The case of the day is Estate of Aquino (Mount Vernon N.Y. City Ct. 2017). Aquino married in New York in 1986 and died in 2011, survived by a wife and seven children. In 2012, the wife petitioned the court for letters of administration allowing her to administer his estate, which the court granted. The wife, though, had given notice of her petition to only three of the children. In 2014, one of the sons who had not received notice sought to revoke the letters of administration and to have himself appointed as administrator on the grounds that his father and his father’s wife were divorced in 1993 in the Dominican Republic.

The wife moved for summary judgment. She offered her affidavit, averring that she and her husband had remained married. The son offered a judgment of divorce, authenticated with an apostille, from a Dominican court, with a certified English translation. The wife responded with some evidence that tended to show that the Dominican judgment was not authentic.

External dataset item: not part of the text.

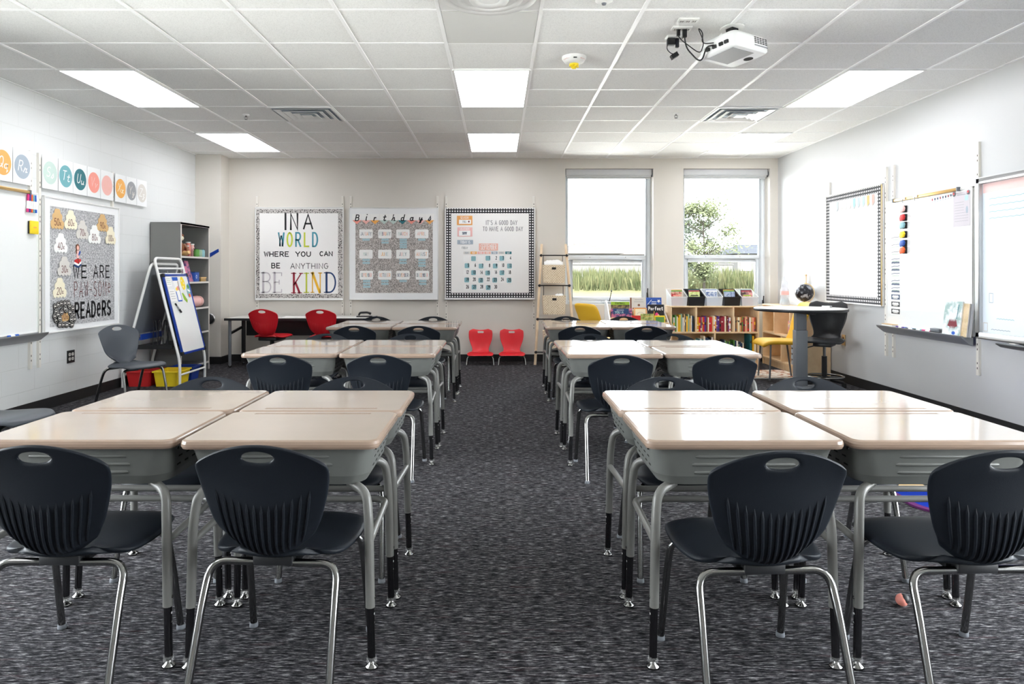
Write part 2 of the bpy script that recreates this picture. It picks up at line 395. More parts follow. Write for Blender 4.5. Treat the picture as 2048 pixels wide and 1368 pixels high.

At first glance, this would be a classic question of fact that could not be resolved on summary judgment, and you can imagine a post pointing out that the apostille authenticates a document but not conclusively. But the court found a way around the problem. It was undisputed that the wife had never traveled to the Dominican Republic and that if the husband had obtained a divorce as the son claimed, he had done so ex parte. Under New York law, “a foreign divorce decree obtained on the ex parte petition of a spouse present but not domiciled in the foreign country will not be recognized in New York where the other nonresident spouse does not appear and is not served with process.” So the wife was entitled to summary judgment despite the son’s divorce judgment with apostille attached.